Channing Tatum and Adam Driver play Jimmy and Clyde Logan of Boone County, West Virginia trying to live down the family curse of bad luck. Jimmy is determined to break it. He and his brother are both damaged. Jimmy’s bright future as a football quarterback ended with the knee injury that left him with a limp. Clyde lost his forearm in the Iraq War.
Jimmy’s divorced from high school sweetheart Bobby Jo Chapman (Katie Holmes as a bitchy ex-wife). He has visitation for his cute-as-a-button, adoring daughter, Sadie (Farrah Mackenzie). A competent little actress.
After he loses his job digging under the Charlotte Motor Speedway to fix sink holes, he comes up with a 10 point plan to rob the track. The catch is he has to do it on a huge race-day. The Director got NASCAR to let them shoot during a real race. It was a massive task. Soderbergh methodically sets it all up and goes point by point through the exercise leaving room for bumps along the way.
Adam Driver as Clyde is very low key. He’s playing this role with one arm and the special effect when he takes it off is well done. He’s an excellent one-armed bartender. Driver is very understated, but adds comedy with his very dry, droll humor.
Riley Keough (Mad Max: Fury Road) as their sister Mellie Logan plays the getaway driver and a real cracker jack. This hairdresser is solid as a rock and a real smart ass who is right there when you need her.
The key to the success of their heist is outsiderJoe Bang (Daniel Craig playing the exact opposite of his Bond character). His talent is blowing up things and it’s pretty interesting the way he does “ The Joe Bang” to blow up the vault at the raceway. Soderbergh has him stopping in the middle of the job to explain to the brothers how it is a matter of science, equation and all. Daniel Craig has crafted a really likable bad-ass.
Before they proceed with the heist there’s one problem, Joe Bang is in jail. Jimmy and Clyde have to break him out of the slammer, pull the job and then get him back as if nothing has happened.
This is ensemble acting with a twang. Soderbergh has managed to place his movie in West Virginia and North Carolina without all the usual stereotyping. Yes, the characters speak with regional dialects, but they are definitely not stupid. In fact, Channing Tatum’s Jimmy, who, seemingly is a loser, is arguably one of the smartest heist-film characters ever created. He’s always two steps ahead. Even with a bum leg, he’s still the quarterback leading the team down the field.
Even though the Charlotte Motor Speedway is central to the plot, NASCAR racing is not highlighted. There are few scenes of actual NASCAR racing, which did open up a lot of slots for product placement on the cars and drivers’ jumpsuits. One surprise is the appearance of Seth McFarlane. Kudos to the makeup department. He’s virtually unrecognizable.

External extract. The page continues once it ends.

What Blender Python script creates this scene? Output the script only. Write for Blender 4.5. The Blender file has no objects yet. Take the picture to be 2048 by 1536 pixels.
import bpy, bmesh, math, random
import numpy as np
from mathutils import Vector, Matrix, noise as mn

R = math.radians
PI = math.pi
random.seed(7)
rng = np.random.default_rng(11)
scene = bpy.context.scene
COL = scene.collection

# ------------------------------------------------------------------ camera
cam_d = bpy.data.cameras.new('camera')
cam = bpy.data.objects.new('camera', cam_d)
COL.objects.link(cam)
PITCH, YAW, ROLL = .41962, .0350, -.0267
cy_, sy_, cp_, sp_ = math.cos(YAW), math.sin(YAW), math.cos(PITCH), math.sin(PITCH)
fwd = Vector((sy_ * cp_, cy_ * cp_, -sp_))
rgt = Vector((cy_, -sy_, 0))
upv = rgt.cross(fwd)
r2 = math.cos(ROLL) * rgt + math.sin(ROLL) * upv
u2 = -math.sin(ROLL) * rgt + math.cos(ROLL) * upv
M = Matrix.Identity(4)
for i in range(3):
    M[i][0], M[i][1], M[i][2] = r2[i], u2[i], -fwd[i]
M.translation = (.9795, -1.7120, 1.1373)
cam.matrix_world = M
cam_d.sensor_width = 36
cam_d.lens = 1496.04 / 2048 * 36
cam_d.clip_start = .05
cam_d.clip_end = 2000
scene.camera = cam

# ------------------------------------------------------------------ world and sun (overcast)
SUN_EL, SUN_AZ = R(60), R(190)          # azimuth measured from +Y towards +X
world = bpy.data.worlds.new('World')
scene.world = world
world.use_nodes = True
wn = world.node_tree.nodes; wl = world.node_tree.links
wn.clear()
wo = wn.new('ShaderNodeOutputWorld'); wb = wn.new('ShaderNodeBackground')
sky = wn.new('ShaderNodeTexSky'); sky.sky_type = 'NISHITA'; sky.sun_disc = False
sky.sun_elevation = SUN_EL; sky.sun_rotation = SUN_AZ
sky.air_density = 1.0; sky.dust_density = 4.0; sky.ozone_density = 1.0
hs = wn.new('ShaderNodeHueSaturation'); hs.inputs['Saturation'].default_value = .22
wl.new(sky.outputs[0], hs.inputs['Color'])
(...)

Music is also treated with some dignity and respect. It would be easy to throw in some hillbilly country tunes, but once again Soderbergh chose to use updated Country-rock that still gives context to where the film takes place but without trivializing the region. One of the most poignant scenes is Sadie singing John Denver’s “Country Road” a cappella.
Hillary Swank turns up as the FBI agent who figures out “The Who-Done-It” part, but she can’t prove it. Maybe she’ll get her chance in a sequel.
Soderbergh decided he wanted to beat the studio system of marketing by doing it without their help. He got everybody to work for scale and got Bleecker Street to work with him without a big marketing budget, cutting out the middle man. And we still don’t know much about writer Rebecca Blunt.
Soderbergh has created an “Oceans 7-11” film with down home folk rather than rich slick types of Ocean’s 11. This is a well-edited film of a well-planned heist. Tatum and Driver are so low key, but effective. The rest of the cast gets plenty of attention, too. Every character in this one has a purpose. Logan Lucky is chock full of some tasty smart crackers.